Week 4 Day 2 Discussion Question 3

In 1959, Melvin and Maria Mininson spent their two-week honeymoon in a backyard bomb shelter in Miami, Florida.  As Gerald DeGroot writes, 

The stunt [was] organized by the Miami firm Bomb Shelters, Inc…. Photos showed the couple collecting the items they intended to take into the shelter and kissing as they entered.  A fortnight later they emerged, bleary eyed but satisfied that both their marriage and the idea of survival had been consummated.[1]

Life Magazine reported on the Mininsons’ honeymoon in their August 10, 1959 issue.  (See images below.)  Discuss this article in relation to Elaine Tyler May’s essay, “Containment at Home: Cold War, Warm Hearth.”

 

  1. Gerald DeGroot, The Bomb: A History of Hell on Earth (London: Pimlico Press, 2004), 284.
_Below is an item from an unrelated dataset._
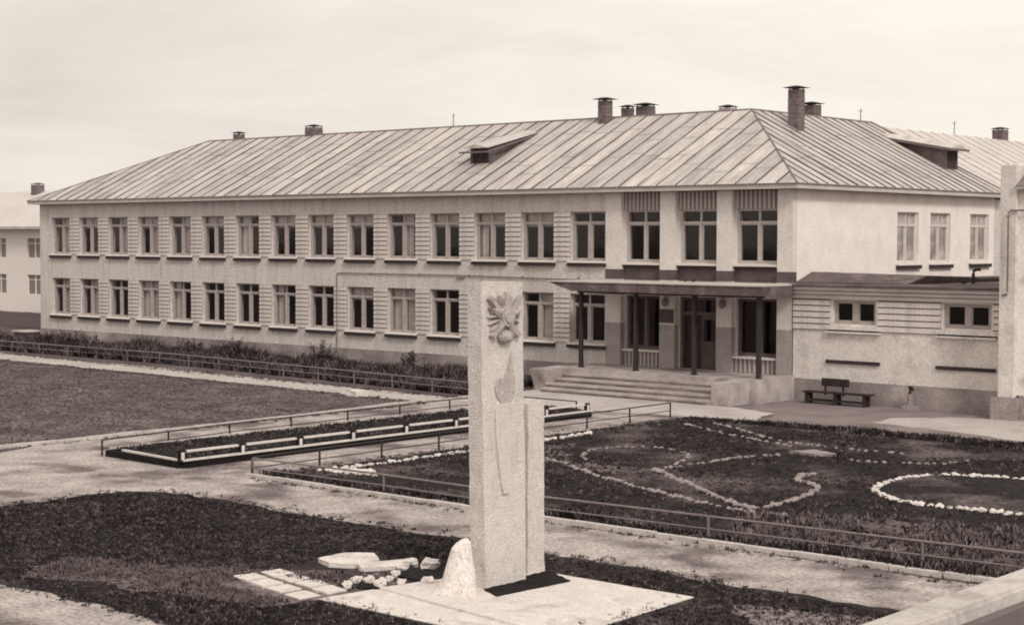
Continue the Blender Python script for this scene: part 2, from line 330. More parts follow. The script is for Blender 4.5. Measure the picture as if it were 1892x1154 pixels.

One thought on “Week 4 Day 2 Discussion Question 3

  1. Josiah Siegel

    It might be a little flippant to compare the possibility of nuclear warfare with the stresses of maintaining a marriage, or the appearance of one, but the two certainly seem to have similar connotations, if this article is anything to go by. In her essay, May draws attention to the feelings of many young wedded couples that marriage has been a sacrifice in many ways and a source of fulfillment in others, and though it is not central to her point, she also mentions how one could see nuclear power as a similar trade-off; it won the war for the U.S., and created new possibilities in the field of energy generation, but it also threatened destruction. So combining into a single action the entrance into a marriage and the entrance into a bomb shelter makes the connection between the two more literal. In both, the participants have to stick to a small set of actions, each of which must be taken with the health of the entire group in mind. In a marriage, it may not always be possible to meet the societal expectation of a breadwinner/housewife dynamic if the couple are poor, and it might not be possible to set aside the time and effort for a bomb shelter in that situation. As with marriage, protection from nuclear war has high expectations to be met, and not everybody can meet them.